▸ What you are asked to do
Everything from the first line down to the line containing "shoe(p4_, SM(g.p(776, 1305, -.05)" should be reproduced exactly; please include nothing else.

Records with scene code:
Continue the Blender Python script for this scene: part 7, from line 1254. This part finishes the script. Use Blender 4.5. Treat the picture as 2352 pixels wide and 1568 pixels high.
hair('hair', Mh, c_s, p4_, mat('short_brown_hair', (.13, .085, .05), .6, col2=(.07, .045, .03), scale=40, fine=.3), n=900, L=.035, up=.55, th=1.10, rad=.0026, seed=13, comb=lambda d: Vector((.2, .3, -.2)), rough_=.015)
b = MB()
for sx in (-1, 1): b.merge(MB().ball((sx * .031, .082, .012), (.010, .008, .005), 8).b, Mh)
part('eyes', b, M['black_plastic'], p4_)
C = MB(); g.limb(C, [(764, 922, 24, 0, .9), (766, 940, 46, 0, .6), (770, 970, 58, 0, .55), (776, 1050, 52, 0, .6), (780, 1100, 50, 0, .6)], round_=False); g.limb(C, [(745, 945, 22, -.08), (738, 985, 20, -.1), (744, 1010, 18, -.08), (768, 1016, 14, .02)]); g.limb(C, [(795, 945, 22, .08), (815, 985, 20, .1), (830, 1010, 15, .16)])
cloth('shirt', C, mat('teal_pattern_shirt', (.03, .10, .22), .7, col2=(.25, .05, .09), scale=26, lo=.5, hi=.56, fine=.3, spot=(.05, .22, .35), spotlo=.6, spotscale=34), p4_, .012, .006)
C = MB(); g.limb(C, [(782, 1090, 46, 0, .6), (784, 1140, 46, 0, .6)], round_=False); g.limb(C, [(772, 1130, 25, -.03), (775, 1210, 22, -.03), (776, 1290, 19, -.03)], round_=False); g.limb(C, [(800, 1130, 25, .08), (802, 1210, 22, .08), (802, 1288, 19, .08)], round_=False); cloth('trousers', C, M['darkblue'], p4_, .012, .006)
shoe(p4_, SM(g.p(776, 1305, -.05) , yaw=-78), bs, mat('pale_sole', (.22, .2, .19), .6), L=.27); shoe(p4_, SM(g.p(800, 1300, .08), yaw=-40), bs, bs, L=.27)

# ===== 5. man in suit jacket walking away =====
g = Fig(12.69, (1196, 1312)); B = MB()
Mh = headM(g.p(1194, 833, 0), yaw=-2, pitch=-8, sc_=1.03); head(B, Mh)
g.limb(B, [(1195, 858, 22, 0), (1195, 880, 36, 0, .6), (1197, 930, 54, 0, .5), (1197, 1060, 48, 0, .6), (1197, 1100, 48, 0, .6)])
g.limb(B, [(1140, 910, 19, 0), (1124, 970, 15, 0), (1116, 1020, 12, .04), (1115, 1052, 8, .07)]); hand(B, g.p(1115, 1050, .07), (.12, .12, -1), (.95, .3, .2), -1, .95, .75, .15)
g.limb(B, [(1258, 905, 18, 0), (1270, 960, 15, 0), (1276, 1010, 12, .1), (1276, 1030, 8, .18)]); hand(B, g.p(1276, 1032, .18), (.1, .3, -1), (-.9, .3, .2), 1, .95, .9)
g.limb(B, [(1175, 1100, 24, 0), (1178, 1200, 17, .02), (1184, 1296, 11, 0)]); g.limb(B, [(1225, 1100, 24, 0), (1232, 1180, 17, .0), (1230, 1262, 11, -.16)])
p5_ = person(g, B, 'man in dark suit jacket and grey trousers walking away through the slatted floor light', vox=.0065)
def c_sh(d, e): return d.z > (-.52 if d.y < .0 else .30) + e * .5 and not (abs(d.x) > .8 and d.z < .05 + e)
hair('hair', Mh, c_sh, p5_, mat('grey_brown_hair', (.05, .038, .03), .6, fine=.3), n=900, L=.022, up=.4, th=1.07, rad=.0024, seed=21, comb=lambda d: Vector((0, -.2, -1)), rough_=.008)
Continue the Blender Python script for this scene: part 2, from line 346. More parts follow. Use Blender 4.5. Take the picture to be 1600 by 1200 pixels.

▸ Answer for this exercise
Continue the Blender Python script for this scene: part 7, from line 1254. This part finishes the script. Use Blender 4.5. Treat the picture as 2352 pixels wide and 1568 pixels high.
hair('hair', Mh, c_s, p4_, mat('short_brown_hair', (.13, .085, .05), .6, col2=(.07, .045, .03), scale=40, fine=.3), n=900, L=.035, up=.55, th=1.10, rad=.0026, seed=13, comb=lambda d: Vector((.2, .3, -.2)), rough_=.015)
b = MB()
for sx in (-1, 1): b.merge(MB().ball((sx * .031, .082, .012), (.010, .008, .005), 8).b, Mh)
part('eyes', b, M['black_plastic'], p4_)
C = MB(); g.limb(C, [(764, 922, 24, 0, .9), (766, 940, 46, 0, .6), (770, 970, 58, 0, .55), (776, 1050, 52, 0, .6), (780, 1100, 50, 0, .6)], round_=False); g.limb(C, [(745, 945, 22, -.08), (738, 985, 20, -.1), (744, 1010, 18, -.08), (768, 1016, 14, .02)]); g.limb(C, [(795, 945, 22, .08), (815, 985, 20, .1), (830, 1010, 15, .16)])
cloth('shirt', C, mat('teal_pattern_shirt', (.03, .10, .22), .7, col2=(.25, .05, .09), scale=26, lo=.5, hi=.56, fine=.3, spot=(.05, .22, .35), spotlo=.6, spotscale=34), p4_, .012, .006)
C = MB(); g.limb(C, [(782, 1090, 46, 0, .6), (784, 1140, 46, 0, .6)], round_=False); g.limb(C, [(772, 1130, 25, -.03), (775, 1210, 22, -.03), (776, 1290, 19, -.03)], round_=False); g.limb(C, [(800, 1130, 25, .08), (802, 1210, 22, .08), (802, 1288, 19, .08)], round_=False); cloth('trousers', C, M['darkblue'], p4_, .012, .006)
shoe(p4_, SM(g.p(776, 1305, -.05) , yaw=-78), bs, mat('pale_sole', (.22, .2, .19), .6), L=.27); shoe(p4_, SM(g.p(800, 1300, .08), yaw=-40), bs, bs, L=.27)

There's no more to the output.